Thomas H, Cook, is a brilliant author. His writing is like poetry. From America to Africa, the story takes us back and forth to the place called, Lubunda. Ray Cambbell was a well known intentationed aid worker. Home in American, he finds out a friend of his was murdered, and is asked to look into what he had so important to be murdered, in American. Ray's thoughts of his time, and the only woman he will ever love tells his story. He ends up going back to Africa with hurt in his heart from what happens years before, where he finds the truth. It's a very sad story, but told in such a beautiful way. One that won't be easy to forget. A Highly recommend read.
This is a tale of unintended consequences, and how sometimes, the best help is to not try to help. Simply and nicely written, it gives the reader pause to contemplate the developed worlds' philosophies and attitudes against a backdrop of dry heat, dust and customs. I come from a background of risk management, so instantly related to the main character, even when they made choices I might not have, it was still a genuine and believable character, who immersed for a while with other very real characters. This is a beautiful (albeit confronting and brutal at times) cautionary tale, that deserves to be widely read. I'm sure I will return to re-read this book a few years from now.

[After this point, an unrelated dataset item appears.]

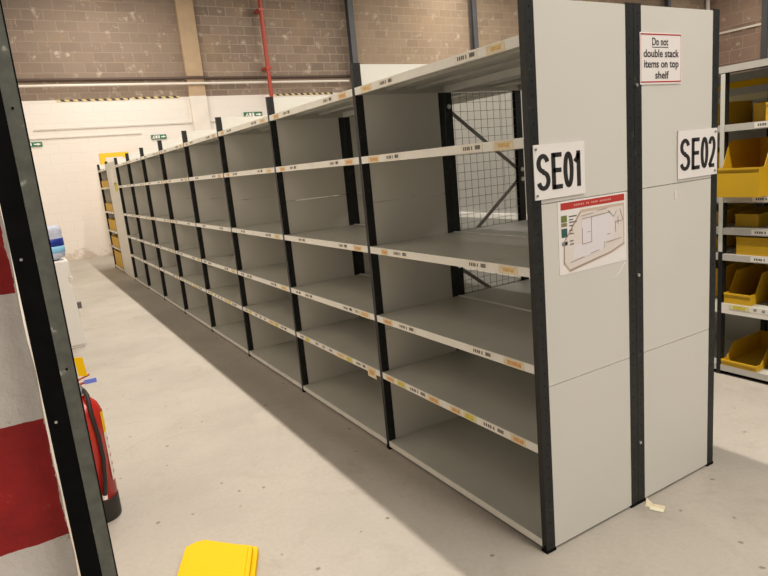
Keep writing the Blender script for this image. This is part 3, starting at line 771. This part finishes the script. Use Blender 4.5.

This book will impress you with its outstanding writing and make you think about our efforts to impose our standards on other people and other countries. What is happiness for one person is not necessarily happiness for another person. When Ray goes to a (fictional) country in South Africa to 'make a difference', build a well, or otherwise improve the lives of the people there, he meets Martine, falls madly in love and becomes a spy. It takes many years before he comes to understand that Martine, and many others like her, enjoy life the way it is, farming some grain, trading for meat or milk, living the simple life.
An interesting perspective on the long-term ramifications of colonialism, and a well-written story. But as far as plot, I just wasn't very engaged or invested.